**Information shown:**
◆ ◆ ◆ ◆

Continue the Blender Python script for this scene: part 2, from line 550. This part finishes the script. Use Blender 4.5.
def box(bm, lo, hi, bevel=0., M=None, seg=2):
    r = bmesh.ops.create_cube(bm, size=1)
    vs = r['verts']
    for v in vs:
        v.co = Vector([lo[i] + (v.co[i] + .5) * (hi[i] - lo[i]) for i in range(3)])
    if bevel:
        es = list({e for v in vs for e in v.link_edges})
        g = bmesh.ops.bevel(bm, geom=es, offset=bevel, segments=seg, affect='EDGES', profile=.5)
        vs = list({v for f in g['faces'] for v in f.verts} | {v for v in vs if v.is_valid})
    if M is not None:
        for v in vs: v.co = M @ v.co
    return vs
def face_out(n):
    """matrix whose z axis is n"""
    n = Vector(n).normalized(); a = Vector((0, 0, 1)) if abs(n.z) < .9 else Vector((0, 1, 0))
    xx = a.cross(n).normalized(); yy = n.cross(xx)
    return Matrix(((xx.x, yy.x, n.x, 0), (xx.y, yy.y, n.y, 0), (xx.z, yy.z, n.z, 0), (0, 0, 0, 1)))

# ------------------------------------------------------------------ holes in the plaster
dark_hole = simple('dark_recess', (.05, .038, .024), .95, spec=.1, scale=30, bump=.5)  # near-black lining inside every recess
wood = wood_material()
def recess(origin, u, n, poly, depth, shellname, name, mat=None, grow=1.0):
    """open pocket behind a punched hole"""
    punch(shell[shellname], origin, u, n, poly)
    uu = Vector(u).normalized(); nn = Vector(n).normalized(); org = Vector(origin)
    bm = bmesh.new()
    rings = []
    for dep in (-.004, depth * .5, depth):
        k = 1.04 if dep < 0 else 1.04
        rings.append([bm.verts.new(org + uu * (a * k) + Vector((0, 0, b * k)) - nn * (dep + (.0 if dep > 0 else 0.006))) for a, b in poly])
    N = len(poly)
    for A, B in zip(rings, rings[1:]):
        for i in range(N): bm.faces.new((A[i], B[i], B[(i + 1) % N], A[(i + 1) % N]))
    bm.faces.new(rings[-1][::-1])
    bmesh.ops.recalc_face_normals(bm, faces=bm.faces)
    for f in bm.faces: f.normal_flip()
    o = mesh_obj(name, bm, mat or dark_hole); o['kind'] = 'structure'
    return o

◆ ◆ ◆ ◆

**Exercise prompt:**
Write the data back out verbatim.

**In response:**
Continue the Blender Python script for this scene: part 2, from line 550. This part finishes the script. Use Blender 4.5.
def box(bm, lo, hi, bevel=0., M=None, seg=2):
    r = bmesh.ops.create_cube(bm, size=1)
    vs = r['verts']
    for v in vs:
        v.co = Vector([lo[i] + (v.co[i] + .5) * (hi[i] - lo[i]) for i in range(3)])
    if bevel:
        es = list({e for v in vs for e in v.link_edges})
        g = bmesh.ops.bevel(bm, geom=es, offset=bevel, segments=seg, affect='EDGES', profile=.5)
        vs = list({v for f in g['faces'] for v in f.verts} | {v for v in vs if v.is_valid})
    if M is not None:
        for v in vs: v.co = M @ v.co
    return vs
def face_out(n):
    """matrix whose z axis is n"""
    n = Vector(n).normalized(); a = Vector((0, 0, 1)) if abs(n.z) < .9 else Vector((0, 1, 0))
    xx = a.cross(n).normalized(); yy = n.cross(xx)
    return Matrix(((xx.x, yy.x, n.x, 0), (xx.y, yy.y, n.y, 0), (xx.z, yy.z, n.z, 0), (0, 0, 0, 1)))

# ------------------------------------------------------------------ holes in the plaster
dark_hole = simple('dark_recess', (.05, .038, .024), .95, spec=.1, scale=30, bump=.5)  # near-black lining inside every recess
wood = wood_material()
def recess(origin, u, n, poly, depth, shellname, name, mat=None, grow=1.0):
    """open pocket behind a punched hole"""
    punch(shell[shellname], origin, u, n, poly)
    uu = Vector(u).normalized(); nn = Vector(n).normalized(); org = Vector(origin)
    bm = bmesh.new()
    rings = []
    for dep in (-.004, depth * .5, depth):
        k = 1.04 if dep < 0 else 1.04
        rings.append([bm.verts.new(org + uu * (a * k) + Vector((0, 0, b * k)) - nn * (dep + (.0 if dep > 0 else 0.006))) for a, b in poly])
    N = len(poly)
    for A, B in zip(rings, rings[1:]):
        for i in range(N): bm.faces.new((A[i], B[i], B[(i + 1) % N], A[(i + 1) % N]))
    bm.faces.new(rings[-1][::-1])
    bmesh.ops.recalc_face_normals(bm, faces=bm.faces)
    for f in bm.faces: f.normal_flip()
    o = mesh_obj(name, bm, mat or dark_hole); o['kind'] = 'structure'
    return o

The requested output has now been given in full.